1. Upon the trial of an action against a common carrier for failure to comply with an application to trace freight and give the information as provided under the “tracing act ” (Civil Code, §§2317, 2318), evidence that the defendant delivered the freight' in question to the next connecting line in good order is not admissible, because the act expressly applies “ where, under the contract of shipment or by law, the responsibility of each or either [common carrier] shall cease upon delivery to the next ‘ in good order.’ ”
2. The only office of a motion for nonsuit is to test the sufficiency of the plaintiff ’s evidence to support his petition. Kelly v. Strouse, 116 Ga. 872. It follows that neither the legal sufficiency of the application given under the “ tracing act,” nor the validity of the act itself, can properly be tested by a motion to nonsuit. See Flewellen v. Flewellen, 114 Ga. 403; Barge v. Robinson, 115 Ga. 41; McCandless v. Conley, Ib. 48.
3. The grounds of the motion for nonsuit, that the evidence failed to show that defendant had not complied with plaintiff’s application, and that it did show that whatever damage was done to the freight was the result of the plaintiff’s negligence, were not meritorious.

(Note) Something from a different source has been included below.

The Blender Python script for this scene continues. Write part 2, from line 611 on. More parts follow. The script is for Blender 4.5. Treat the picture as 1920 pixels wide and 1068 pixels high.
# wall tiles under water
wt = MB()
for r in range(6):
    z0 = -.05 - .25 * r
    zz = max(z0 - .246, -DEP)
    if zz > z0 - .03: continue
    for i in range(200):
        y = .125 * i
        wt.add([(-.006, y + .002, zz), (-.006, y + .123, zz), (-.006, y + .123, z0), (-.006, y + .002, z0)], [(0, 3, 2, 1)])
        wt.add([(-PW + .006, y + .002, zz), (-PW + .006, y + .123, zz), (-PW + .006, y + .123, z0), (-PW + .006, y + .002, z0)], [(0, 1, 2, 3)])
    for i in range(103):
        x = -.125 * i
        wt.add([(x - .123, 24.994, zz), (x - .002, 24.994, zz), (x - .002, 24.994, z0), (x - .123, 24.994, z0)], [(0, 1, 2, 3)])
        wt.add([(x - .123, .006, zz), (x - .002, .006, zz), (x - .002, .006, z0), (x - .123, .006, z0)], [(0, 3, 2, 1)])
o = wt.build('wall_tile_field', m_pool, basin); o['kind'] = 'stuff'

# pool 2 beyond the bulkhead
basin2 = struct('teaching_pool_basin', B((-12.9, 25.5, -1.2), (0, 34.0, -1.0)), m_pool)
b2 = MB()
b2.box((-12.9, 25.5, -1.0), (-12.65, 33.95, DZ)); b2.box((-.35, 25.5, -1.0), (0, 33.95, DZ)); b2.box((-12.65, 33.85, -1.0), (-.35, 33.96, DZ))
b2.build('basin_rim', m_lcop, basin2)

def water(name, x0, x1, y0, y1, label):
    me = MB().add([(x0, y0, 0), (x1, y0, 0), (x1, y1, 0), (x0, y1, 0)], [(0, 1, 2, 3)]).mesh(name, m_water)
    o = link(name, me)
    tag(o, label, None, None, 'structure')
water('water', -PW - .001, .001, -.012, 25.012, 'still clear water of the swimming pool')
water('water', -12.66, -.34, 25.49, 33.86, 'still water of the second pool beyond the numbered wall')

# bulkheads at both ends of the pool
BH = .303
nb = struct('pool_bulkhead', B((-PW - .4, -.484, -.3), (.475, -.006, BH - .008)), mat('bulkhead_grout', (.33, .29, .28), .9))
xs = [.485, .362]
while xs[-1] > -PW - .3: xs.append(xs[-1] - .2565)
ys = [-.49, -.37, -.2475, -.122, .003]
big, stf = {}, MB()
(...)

4. The provisions of the Civil Code, §§ 2317, 2318, are not unconstitutional for any of the reasons set forth in the motion for a new trial, which are substantially the same as those ruled on in Central of Georgia Railway Co. v. Murphey & Hunt, decided by this court on yesterday. Ante, 863.
Judgment affirmed.
All the Justices concurring, except Lumpkin, P. J., abr sent, and Candler, J., disqualified'.